La clôture avait été installée pour empêcher un vieux cheval à demi
aveugle de tomber du haut de la falaise. "
(Bente Karild,BC n°236
Nov.2002).
* Mais l'impression produite sur
Céline par Helga, elle, elle était intéressante. L'un et
l'autre, des intelligences aiguës, des êtres éminemment cultivés. Leurs
conversations, dont j'ai eu le privilège d'assister à quelques unes,
étincelaient par l'esprit dont elles faisaient montre, leur
remémoration de faits historiques, leur largeur de vues à l'égard des
hommes, et, ce qui est important, elles aidaient Céline à échapper, tant
qu'elles duraient, à son cauchemar quotidien. Il le sentait bien et il
était heureux de se retrouver en compagnie de " Mademoiselle Thémis ",
comme il la surnommait plaisamment. "
(Ole Vinding,1984,BC n°283
fév.2007).
*
SIGMARINGEN : " Au début de mars
1945, Céline obtient un laissez-passer pour le Danemark. Il va quitter
l' " Hitlérie assiégée ". La gare. Il fait nuit. Sur le quai, on
reconnaît Abel Bonnard, Paul Marion, Rebatet et sa femme Véronique,
Robert Le Vigan. On charge les bagages, près de deux cents kilos selon
le témoignage de Rebatet.
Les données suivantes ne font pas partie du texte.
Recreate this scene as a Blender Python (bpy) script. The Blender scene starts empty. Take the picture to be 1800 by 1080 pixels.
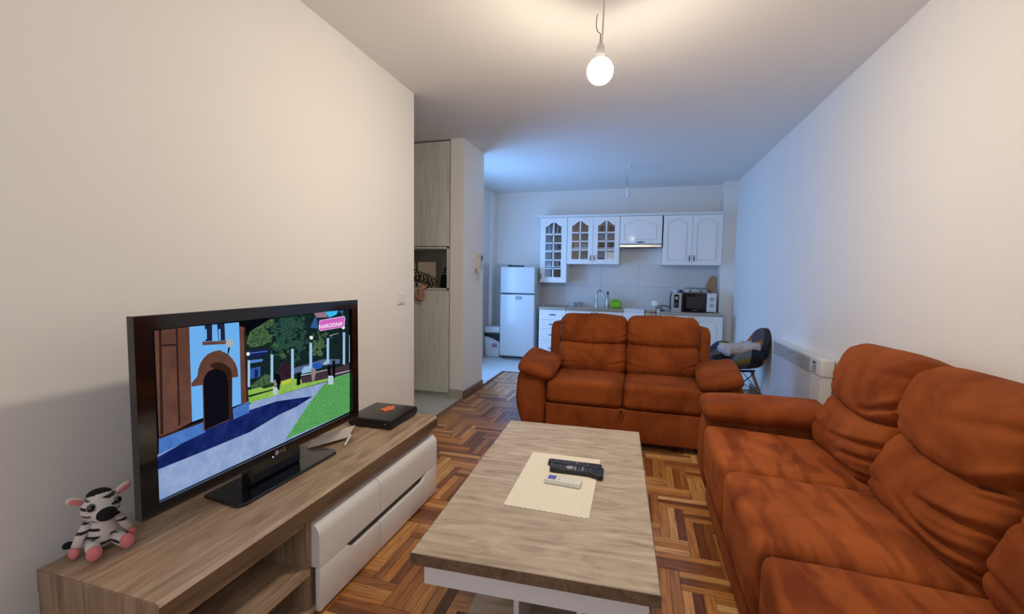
import bpy, bmesh, math, random
from mathutils import Vector, Matrix, noise
from mathutils.geometry import tessellate_polygon

PI = math.pi
rnd = random.Random(7)
scene = bpy.context.scene
COL = scene.collection

# ------------------------------------------------------------------ camera
YAW, PITCH, ROLL, EYE = 0.278549, -0.069005, 0.0157522, 1.33
cam_data = bpy.data.cameras.new('camera')
cam = bpy.data.objects.new('camera', cam_data)
COL.objects.link(cam)
fwd = Vector((-math.sin(YAW) * math.cos(PITCH), math.cos(YAW) * math.cos(PITCH), math.sin(PITCH)))
rgt = Vector((math.cos(YAW), math.sin(YAW), 0))
upv = rgt.cross(fwd)
cr, sr = math.cos(ROLL), math.sin(ROLL)
r2, u2 = cr * rgt + sr * upv, -sr * rgt + cr * upv
cam.matrix_world = Matrix(((r2.x, u2.x, -fwd.x, 0), (r2.y, u2.y, -fwd.y, 0), (r2.z, u2.z, -fwd.z, EYE), (0, 0, 0, 1)))
cam_data.sensor_width = 36.0
cam_data.lens = 780.65 / 1800 * 36
cam_data.clip_start = 0.02
scene.camera = cam

# ------------------------------------------------------------------ exposure, sky, daylight
scene.view_settings.view_transform = 'Standard'
scene.view_settings.look = 'None'
scene.view_settings.exposure = 0.0
scene.view_settings.gamma = 1.0
scene.view_settings.use_curve_mapping = False
world = bpy.data.worlds.new('sky')
scene.world = world
world.use_nodes = True
world.node_tree.nodes['Background'].inputs[0].default_value = (0.22, 0.45, 1.0, 1)
world.node_tree.nodes['Background'].inputs[1].default_value = 0.5


def area(name, loc, rot, sx, sy, power, color):
    d = bpy.data.lights.new(name, 'AREA')
    d.shape = 'RECTANGLE'
    d.size, d.size_y, d.energy, d.color = sx, sy, power, color
    o = bpy.data.objects.new(name, d)
    o.location, o.rotation_euler = loc, rot
    COL.objects.link(o)
    return o


# dusk daylight entering by the kitchen balcony door and by the window behind the camera
area('daylight_kitchen', (-2.40, 5.55, 1.30), (0, -PI / 2, 0), 1.6, 0.85, 50.0, (0.20, 0.46, 1.0))
area('daylight_lounge', (-0.25, -1.22, 1.55), (PI / 2, 0, 0), 1.7, 1.3, 16.0, (0.86, 0.90, 1.0))
BULB_STRENGTH = 430.0
BULB_COLOR = (1.0, 0.845, 0.67, 1)

# ------------------------------------------------------------------ materials
MATS = {}


def srgb(r, g, b):
    return tuple((c / 12.92 if c <= 0.04045 else ((c + 0.055) / 1.055) ** 2.4) for c in (r / 255, g / 255, b / 255)) + (1,)


def mat(name, color, rough=0.5, metal=0.0, bump=0.0, bscale=200.0, var=0.0, vscale=6.0, coat=0.0, sheen=0.0, spec=0.5, stretch=None):
    """procedural principled surface: a little colour variation and fine relief"""
    if name in MATS:
        return MATS[name]
    m = bpy.data.materials.new(name)
    m.use_nodes = True
    nt = m.node_tree
    b = nt.nodes['Principled BSDF']
    col = srgb(*color)
    b.inputs['Base Color'].default_value = col
    b.inputs['Roughness'].default_value = rough
    b.inputs['Metallic'].default_value = metal
    b.inputs['Specular IOR Level'].default_value = spec
    if coat:
        b.inputs['Coat Weight'].default_value = coat
        b.inputs['Coat Roughness'].default_value = 0.06
    if sheen:
        b.inputs['Sheen Weight'].default_value = sheen
        b.inputs['Sheen Roughness'].default_value = 0.4
    if var or bump:
        tc = nt.nodes.new('ShaderNodeTexCoord')
        src = tc.outputs['Object']
        if stretch:
            mp = nt.nodes.new('ShaderNodeMapping')
            mp.inputs['Scale'].default_value = stretch
            nt.links.new(src, mp.inputs[0])
            src = mp.outputs[0]
    if var:
        n = nt.nodes.new('ShaderNodeTexNoise')
        n.inputs['Scale'].default_value = vscale
        n.inputs['Detail'].default_value = 5
        nt.links.new(src, n.inputs['Vector'])
        r = nt.nodes.new('ShaderNodeValToRGB')
        r.color_ramp.elements[0].position, r.color_ramp.elements[1].position = 0.3, 0.7
        r.color_ramp.elements[0].color = tuple(max(0, c * (1 - var)) for c in col[:3]) + (1,)
        r.color_ramp.elements[1].color = tuple(min(1, c * (1 + var)) for c in col[:3]) + (1,)
        nt.links.new(n.outputs['Fac'], r.inputs[0])
        nt.links.new(r.outputs[0], b.inputs['Base Color'])
    if bump:
        n2 = nt.nodes.new('ShaderNodeTexNoise')
        n2.inputs['Scale'].default_value = bscale
        n2.inputs['Detail'].default_value = 3
        nt.links.new(src, n2.inputs['Vector'])
        bp = nt.nodes.new('ShaderNodeBump')
        bp.inputs['Strength'].default_value = bump
        bp.inputs['Distance'].default_value = 0.002
        nt.links.new(n2.outputs['Fac'], bp.inputs['Height'])
        nt.links.new(bp.outputs[0], b.inputs['Normal'])
    MATS[name] = m
    return m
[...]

Céline, son chat dans une besace passée
autour du cou, Lucette à ses côtés, lance un dernier adieu.
" Adieu SIGMARINGEN... j'en
ai mon compte, terminé le ballet des crabes pleins de poux... J'fous le
camp... Au pôle Nord... Là-haut, je ne verrai plus leurs faces de Pierrot
et de Jean-Foutre... leur goebbel's propagande... "
(Henri Rousso, Sigmaringen 1944-1945, Un château en
Allemagne, p.158, 1980).
*
Léon TROTSKY
: " Louis-Ferdinand Céline
est entré dans la grande littérature comme d'autres pénètrent dans leur
propre maison. Homme mûr, muni de la vaste provision d'observations du
médecin et de l'artiste, avec une souveraine indifférence à l'égard de
l'académisme, avec un sens exceptionnel de la vie et de la langue,
Céline a écrit un livre qui demeurera, même s'il en écrit d'autres et
qui soient au même niveau de celui-ci.
Voyage au bout de la nuit, roman du pessimisme, a été dicté par
l'effroi devant la vie et par la lassitude qu'elle occasionne plus que
par la révolte. Une révolte active est liée à l'espoir. Dans le livre
de Céline, il n'y a pas d'espoir. "
(Littérature et Révolution, 1932).
* Antonio
ZULOAGA (attaché culturel de l'Ambassade d'Espagne, 1906-1981) : "
Mon cher Antonio, / ...On peut venir à
Copenhague en train ou par
avion. Y a l'économie. Mikkelsen aussi est très économe. Tous les gens
vraiment riches sont économes. Au point que nous n'avons plus du tout
d'eau. Je vais la chercher en bidon sur une brouette. Lucette s'en
fout, elle se baigne par n'importe quel temps, en Baltique, c'est te
dire le tempérament ! Elle rêve d'Espagne, c'est-à-dire de toi en
somme, parce que les danses basques n'ont aucun secret pour elle. Et
les castagnettes alors ! de l'orage à la pluie fine ! Tout ce qu'on
veut ! Rafales ! Zéphirs ! Et puis le nom hein ? n'oublie pas :
ALMANZOR. Elle rentre chez elle en somme !
Et puisque tu es devenu sérieux, puisque tu réussis
dans les affaires, tu vas prendre en charge nos deux âmes pour
l'Espagne ! nos deux corps aussi hélas ! et nos réputations ! / On
t'aime - / Débrouilles-toi ! / Ecris ! / On demeure HALETANT. / L.F.
Destouches. "
(Lettre du 12 février 1949, Lettres, Pléiade 2010).